Unresolved Issues and Items to Check Next Time
- Extract a detailed debt maturity, currency and hedging table from the latest offering circular, annual report or future financial disclosure.
- Review the latest Moody's and Fitch full rating reports if available; the latest summary relied on public rating tables and S&P's 2026-05-06 note.
- Review current city-gas tariff notices and any updated schedule for recovery of under-collected amounts.
- Confirm committed bank lines, unused facilities and liquidity backstops.
- Review pricing supplements and final terms for any issue being considered for investment.
- Obtain market prices, spreads, OAS and same-maturity Korean sovereign / KDB / KEXIM / KEPCO / KNOC comparables before making a relative-value judgment.
Analytical Cautions
- Always separate standalone credit quality from government-supported credit quality.
- Do not describe ordinary KOGAS debt as Republic of Korea government-guaranteed debt unless the specific issue documentation says so.
- Treat accounting recognition of under-collected amounts and cash recovery as separate credit questions.
- Do not interpret lower revenue mechanically as weaker franchise strength because gas selling prices and LNG cost pass-through can drive revenue movement.
- Separate non-cash overseas impairments from domestic regulated cash generation, while still treating impairments as a constraint on standalone credit quality and capital headroom.
- KOGAS is not simply a gas version of KEPCO; LNG procurement, tariff settlement and overseas resource exposure create different deterioration channels.
Report Wording Cautions
- Use "expected government support" or "support-incorporated credit quality" rather than implying a direct sovereign guarantee.
- When discussing the KOGAS Act, state that the government may guarantee bonds, not that all KOGAS bonds are guaranteed.

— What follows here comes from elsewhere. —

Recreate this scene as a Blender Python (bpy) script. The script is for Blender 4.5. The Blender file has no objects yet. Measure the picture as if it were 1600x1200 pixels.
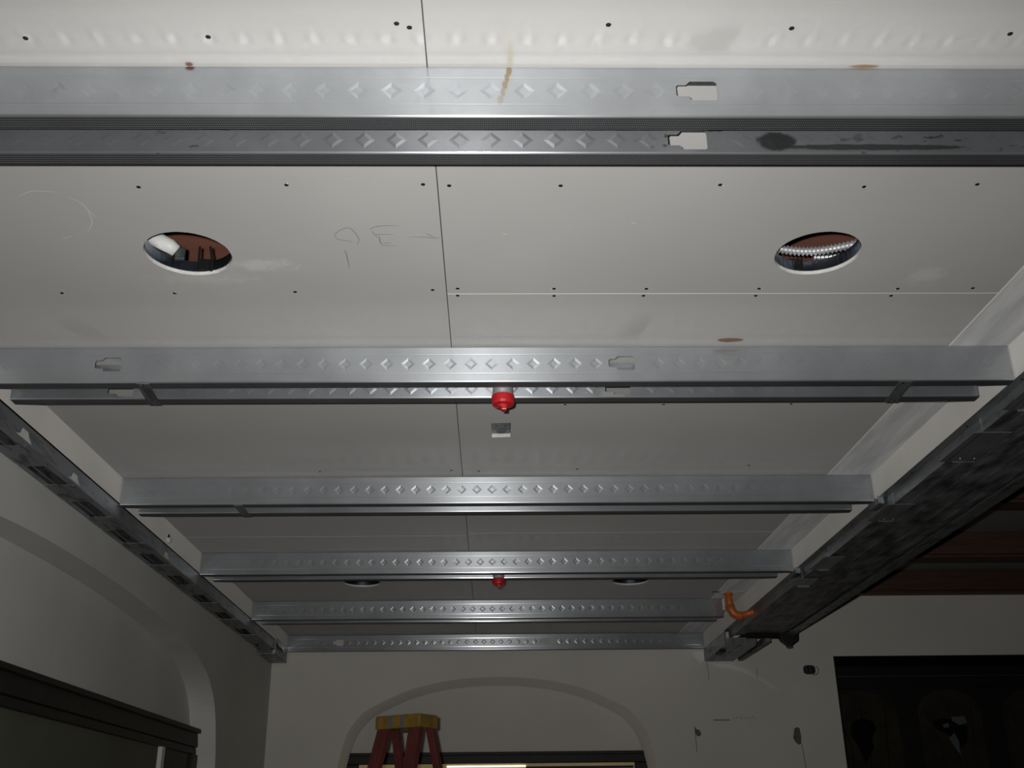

- When using Q1 2026 figures from the flash, label them according to source status: official IR posting confirmed, but headline values were not directly extracted from the PDF body in that workflow.
- Avoid saying that the under-collected amount issue is resolved unless cash recovery, tariff revisions and debt reduction are all confirmed over multiple periods.
Follow-Up on Management Strategy, Investment Plans, and Financial Policy
- Monitor whether management prioritises debt reduction, tariff recovery and under-collected amount reduction after the FY2025 impairment year.
- Check whether overseas resource-development strategy changes after asset valuation losses.
- Track government and MOTIE / MOEF policy stance toward household burden, inflation and gas-price adjustments.
Items to Check for Ratings and Bond Investors
- S&P, Moody's and Fitch support assessments, outlooks and issue-rating comments.
- Korean sovereign rating and any change in perceived support capacity.
- Issue-level issuer, guarantor, government guarantee language, ranking, currency, maturity, negative pledge, cross default, change of control, governing law and listing venue.
- Spread compensation versus Korean sovereigns, policy banks and energy quasi-sovereigns only after current market data are obtained.